Friday, January 1, 2010

Subway to the Country (1969) – 7.5


Van zijn vier albums is David Ackles’ Subway the Country al met al het minst bevredigend – waarbij meteen zij aangetekend dat ook het minste album van deze songwriter het luisteren waard is. Wellicht was het de druk om na het debuut snel met een opvolger te komen, maar de liedjes op dit tweede album hebben niet de consistente kwaliteit die de andere drie platen kenmerkt. Vooral het lome Woman River en het rauwe Main Line Saloon zijn zeldzame dieptepunten in zijn oeuvre.


Gelukkig maken de hoogtepunten veel, zo niet alles goed. Candy Man is tegelijk het tragische verhaal van een getraumatiseerde soldaat, een politiek statement over de oorlog, en een zwartkomische vertelling. En Inmates of the Insitution is behalve onbegrijpelijk op het tekstuele niveau, ook een tour-de-force van wild opzwepende, Dylaneske folkrock. En in het titellied, later gecoverd door Harry Belafonte, weerklinkt Ackles’ liefde voor het platteland, alsook zijn poëtische en subtiele teksten. ‘New York is a town too big for children,’ zingt hij, ‘where there is so much dirt, they think that snow is grey.’ Maar de lichte toon maskeert een weinig hoopvolle boodschap. Ackles vervolgt: ‘And you have to watch their childhood waste away. Hey we have got to find a subway to the country, or anywhere.’
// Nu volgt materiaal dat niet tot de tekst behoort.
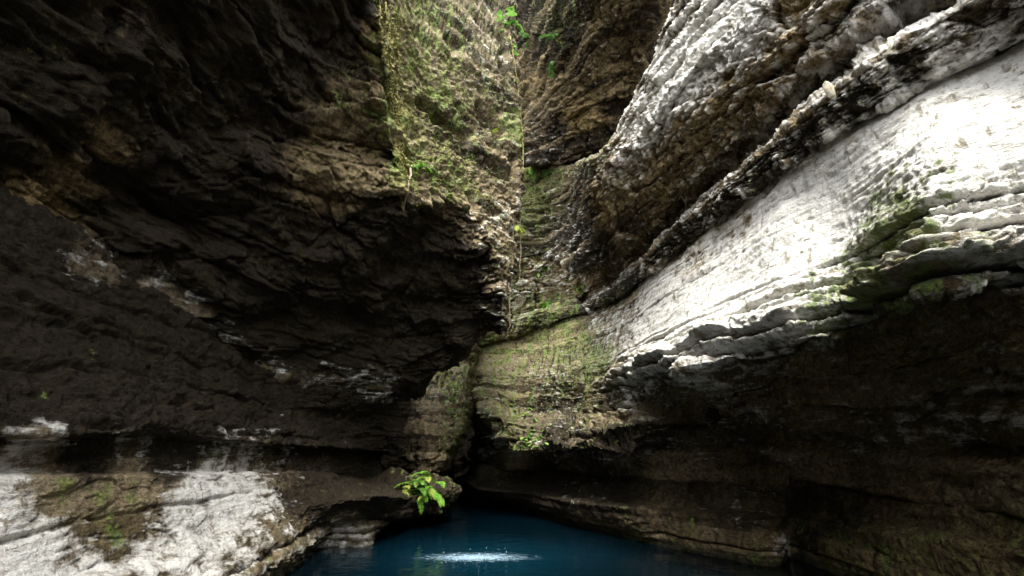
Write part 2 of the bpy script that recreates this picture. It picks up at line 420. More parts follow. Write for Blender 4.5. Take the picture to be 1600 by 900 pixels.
# zone rows: x, y, radius, white, moss, ochre, dark (lichen and painted shade), roughness
zr = [
 (830,790,40,.05,.15,.2,.75,.6),(960,815,60,.1,.4,.4,.45,.6),(1120,835,50,.12,.45,.6,.3,.6),(1219,852,8,.52,.1,.6,.0,1),(1190,855,14,.1,.4,.6,.2,1),(1250,860,14,.08,.3,.4,.5,1),(1330,870,60,.12,.5,.6,.2,.6),(1500,880,70,.15,.62,.5,.1,.6),
 (900,770,25,.35,.1,.1,.3,1),(1150,798,30,.35,.1,.1,.3,1),
 (900,740,45,.1,.05,.2,.75,1),(1100,750,60,.08,.1,.4,.4,1),(1300,750,45,.14,.1,.5,.4,1),(1520,755,50,.14,.1,.5,.4,1),(1400,800,30,.2,.4,.5,.0,1),(1560,815,30,.2,.4,.5,.0,1),  # dark values at the recess put its shade into the colour
 (1350,690,60,.2,.1,.3,.2,1),
 (790,690,30,.3,.55,.1,.1,1),(790,600,40,.3,.5,.15,.2,1),(850,580,40,.33,.52,.1,.25,1),(860,650,35,.3,.3,.1,.45,1),(920,660,40,.25,.4,.2,.4,1),(930,560,35,.40,.72,.15,.1,1),
 (1030,640,40,.25,.4,.4,.45,1),(1120,620,40,.35,.3,.5,.3,1),(1180,600,30,.30,.35,.5,.35,1),(1280,610,60,.24,.35,.7,.0,1.2),(1420,590,60,.28,.35,.7,.0,1.2),(1560,600,60,.30,.35,.6,.0,1.2),(1400,505,14,.1,.3,.4,.3,1.2),(1470,468,13,.1,.25,.4,.3,1.2),(1530,475,14,.1,.2,.4,.3,1.2),(1590,475,14,.1,.2,.4,.3,1.2),(1340,535,14,.15,.3,.4,.3,1.2),
 (985,612,22,.5,.3,.1,.2,.8),(1080,580,25,.55,.3,.1,.15,.8),(1180,560,25,.55,.35,.1,.15,.8),
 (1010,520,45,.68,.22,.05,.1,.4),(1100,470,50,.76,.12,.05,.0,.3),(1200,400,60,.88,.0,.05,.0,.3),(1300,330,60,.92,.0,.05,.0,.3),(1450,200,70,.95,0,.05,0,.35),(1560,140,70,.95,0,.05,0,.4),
 (1150,360,18,.60,.1,.5,.1,.6),(1240,285,14,.66,.1,.5,.0,.6),(1320,230,14,.7,.1,.5,.0,.6),(1080,410,16,.55,.2,.4,.2,.6),(960,500,25,.48,.35,.1,.25,1),
 (1290,450,40,.6,.60,.05,.05,1),(1370,430,45,.45,.85,.1,.1,1.4),(1400,340,40,.52,.80,.1,.05,1.5),(1480,270,35,.62,.6,.05,0,1.6),(1530,370,50,.7,.3,.1,.05,1.7),(1450,415,22,.45,.62,.1,.1,1.6),(1520,425,20,.5,.55,.1,.1,1.6),(1590,430,20,.55,.5,.1,.1,1.6),(1590,300,50,.75,.3,.1,.05,1.7),(1320,490,30,.5,.6,.1,.2,1.2),
 (870,485,18,.2,.5,.1,.4,1),(960,455,15,.25,.35,.1,.4,1),(1060,365,16,.26,.22,.2,.45,1),(1120,312,16,.28,.25,.2,.45,1),(1185,258,18,.3,.28,.2,.45,1),(1250,205,19,.3,.25,.2,.45,1),(1330,145,22,.32,.22,.2,.4,1),(1410,90,24,.3,.28,.2,.35,1),(1500,35,28,.36,.3,.1,.25,1),(1580,0,30,.42,.3,.1,.2,1),
 (840,430,30,.35,.5,.1,.3,1),(840,330,30,.28,.6,.1,.25,1),(890,380,35,.3,.2,.2,.45,1),(930,420,28,.25,.15,.3,.5,1),
 (1000,370,25,.3,.05,.7,.35,1),(1110,280,25,.42,.05,.9,.15,1),(1220,180,30,.5,.05,.9,.1,1),(1330,80,30,.6,.02,.85,.05,1),(1430,20,35,.7,0,.7,0,1),
 (960,330,35,.22,.15,.7,.3,1),(1050,250,40,.28,.1,.9,.15,1),(1150,150,45,.34,.08,1.0,.1,1),(1280,50,50,.38,.05,1.0,.1,1),
 (970,260,22,.5,.1,.4,.1,.6),(1010,190,25,.7,.05,.4,.0,.5),(1060,110,35,.8,.02,.25,0,.5),(1120,40,40,.88,0,.2,0,.5),(1045,55,10,.4,0,.6,.4,1),(1005,130,9,.45,0,.5,.35,1),(985,180,9,.45,.1,.5,.35,1),(1075,15,10,.4,0,.6,.4,1),(940,250,18,.3,.5,.2,.3,1),
]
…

Tel daarbij op de meeslepende ballade Out on the Road – waarop Ackles zijn stem uit de bocht laat vliegen zoals alleen hij dat kan – en de gevangeniscountry van Cabin on the Mountain, en het resultaat is een album dat, als geheel, Ackles’ vakmanschap waardig is. Geen onomstreden meesterwerk ditmaal, maar een album van wisselend niveau dat door een aantal schitterende liedjes niet mag ontbreken in de platenkast van iedere liefhebber van intelligente singer-songwriters.